Lest there be any ambiguity about how Hecker understood “a greater effusion of the Holy Spirit in the Church,” Hecker himself wrote to longtime Paulist colleague Augustine Hewit: “I anticipate no special outpouring of the Holy Spirit – in the miraculous sense, no more than the present action, or the action of the Church in any age was miraculous” [February 13, 1875]. (In this, Hecker seemed to be echoing Aquinas [cf. Summa Theologiae, I-II, q. 106, art. 4].)
In a diary begun in Egypt, Hecker continued his lifelong reflection on the mission of the Holy Spirit specifically in relation to the life of the Church, within which the action of the Holy Spirit is primarily experienced: "To wish to enlarge the action of the Holy Spirit in the Soul, independently of, or without the knowledge [and] appreciation of the necessity of the external authority of the Church, her discipline, her laws, her worship, etc. [and] the spirit of obedience, would only be opening the door to eccentricity, schism, heresy, [and] spiritual death. He who does not see the external authority of the Church, and the internal action of the Holy Spirit in an inseparable synthesis, has not a right or just conception of either."

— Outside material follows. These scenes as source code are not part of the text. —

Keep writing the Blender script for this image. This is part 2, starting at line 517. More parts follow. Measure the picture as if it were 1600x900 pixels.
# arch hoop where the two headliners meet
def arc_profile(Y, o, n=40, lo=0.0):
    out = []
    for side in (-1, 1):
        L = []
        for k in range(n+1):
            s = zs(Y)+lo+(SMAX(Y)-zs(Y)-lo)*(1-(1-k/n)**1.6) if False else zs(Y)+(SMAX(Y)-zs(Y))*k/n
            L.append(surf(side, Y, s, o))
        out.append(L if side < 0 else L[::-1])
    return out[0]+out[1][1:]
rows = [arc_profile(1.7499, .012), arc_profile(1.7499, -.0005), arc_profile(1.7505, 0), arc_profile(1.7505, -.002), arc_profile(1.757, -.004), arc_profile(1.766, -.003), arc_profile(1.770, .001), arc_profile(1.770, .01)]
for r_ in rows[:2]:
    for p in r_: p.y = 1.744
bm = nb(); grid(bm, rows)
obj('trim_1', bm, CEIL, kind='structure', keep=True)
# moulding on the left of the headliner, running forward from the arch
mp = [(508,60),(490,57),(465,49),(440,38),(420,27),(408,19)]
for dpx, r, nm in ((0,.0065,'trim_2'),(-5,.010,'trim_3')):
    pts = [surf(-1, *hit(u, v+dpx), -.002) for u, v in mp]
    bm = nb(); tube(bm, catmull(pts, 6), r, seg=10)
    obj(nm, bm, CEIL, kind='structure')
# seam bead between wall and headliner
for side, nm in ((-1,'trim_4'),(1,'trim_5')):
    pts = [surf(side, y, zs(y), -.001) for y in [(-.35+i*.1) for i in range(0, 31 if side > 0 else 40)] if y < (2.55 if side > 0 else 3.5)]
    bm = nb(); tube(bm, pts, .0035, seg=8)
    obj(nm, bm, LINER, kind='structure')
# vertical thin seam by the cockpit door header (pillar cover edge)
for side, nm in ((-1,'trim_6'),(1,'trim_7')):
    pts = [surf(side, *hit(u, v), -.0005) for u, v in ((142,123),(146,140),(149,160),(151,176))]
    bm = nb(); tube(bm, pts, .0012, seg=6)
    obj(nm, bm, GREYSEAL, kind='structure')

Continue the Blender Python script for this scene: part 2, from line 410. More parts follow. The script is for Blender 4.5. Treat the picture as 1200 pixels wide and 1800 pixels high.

A century and a half later, we may hear in Hecker an anticipation of Vatican II's contemporary reminder of how the Holy Spirit dwells in the Church and in the hearts of the faithful, endowing the Church with diverse hierarchical and charismatic gifts, distributing graces among the faithful of every state of life, equipping them for various activities and responsibilities that benefit the renewal or increase of the Church. These charisms, the simpler and more widespread as well as the most outstanding, should be accepted with a sense of gratitude and consolation, since in a very special way they answer and serve the needs of the Church [Lumen Gentium, 12].